The Truth..

Will you still love me?

“Gatsby actually rewrites the past to make it look like his version of events. This is—we hate to say it—basically the equivalent of saying that “no” means “yes.” In fact, for Daisy, no really does mean no this time.”                                                                                        

– THE GREAT GATSBY by F. Scott Fitzgerald

Wish you were here. Wish I could touch you. Wish I could reach out to you. I know you are going to come back soon but every day seems like an eternity. I feel like I am surrounded by darkness even when there is light all around me. You are so close yet so far. Will I ever get back with you?

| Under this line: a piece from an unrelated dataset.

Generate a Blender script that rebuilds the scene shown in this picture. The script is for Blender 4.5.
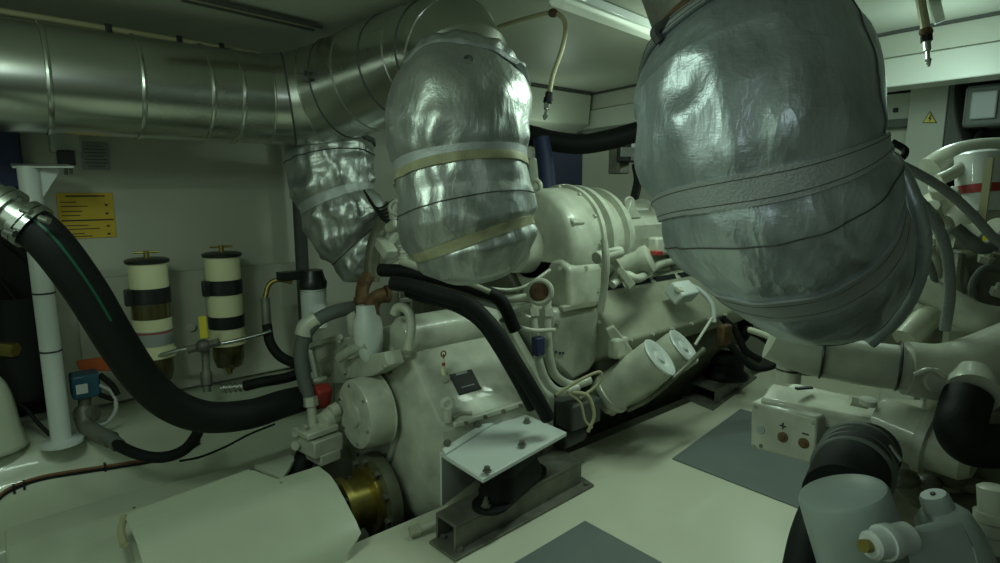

Hope is a dangerous thing they say. But it is one thing that keeps me going. I can hear your giggle among the sounds. I can see your lips in my dreams. Sometimes, these dreams turn into nightmares, waking me up in the middle of the night. I know that my immense concern for you is the reason for them. Though you have traveled across continents, your wonderful perfume still lingers with me. That is when I realize how beautiful the sense of smell is. That song! That song! What a beautiful voice! Is that yours? That song gives me goose bumps.  It reminds me of you. It reminds me of how you long for me.

I know you wouldn’t express your gloom just to keep me happy. But, why? Sorrow is a beautiful emotion in this context. It only increases my love for you. It shows how much you miss me! Please do not hide your feelings. I have to admit it that I love it when you cry. That’s doesn’t mean that I would want you to. It’s just that your tears glisten with your love for me. And that becomes a spectacle!

I would like to watch you dance again. Your dance with that wonderful never ending smile. Looking at me with those big, round and beautiful eyes and feeling proud of your skill while I gaze at you without batting my eyelids. I am all alone but I smile when I remember all the times we spent together. I am amazed at how someone could love me so much! I miss your hug. I miss your kiss. I miss your loving stare. I miss you in entirety.

The world is a beautiful place. However, I appreciate its beauty only when you are beside me. Please walk with me shoulder to shoulder forever. If you trip, I will break your fall. If your legs ache, I will carry you. All that grace of yours is mine and nobody else’s.

I miss scolding you for all the silly mistakes that you make. There’s nobody around to shout back at me for my short temper. I might look grown up but I am a kid by heart. I want you to take care of this kid. What would I do without you? What can I do without you? What shall I do without you? I am nothing but an aimless vagabond in your absence. Be my oasis in the desert. Be my rain in the heat. Be my solace in my pain.

My mental eye always projects an image of you irrespective of what my real eyes see. Like an apparition in mid-air. As if, I can see what you are doing out there, where I cannot reach you.

You are MY Daisy! Will you still love me when I am no longer young and handsome?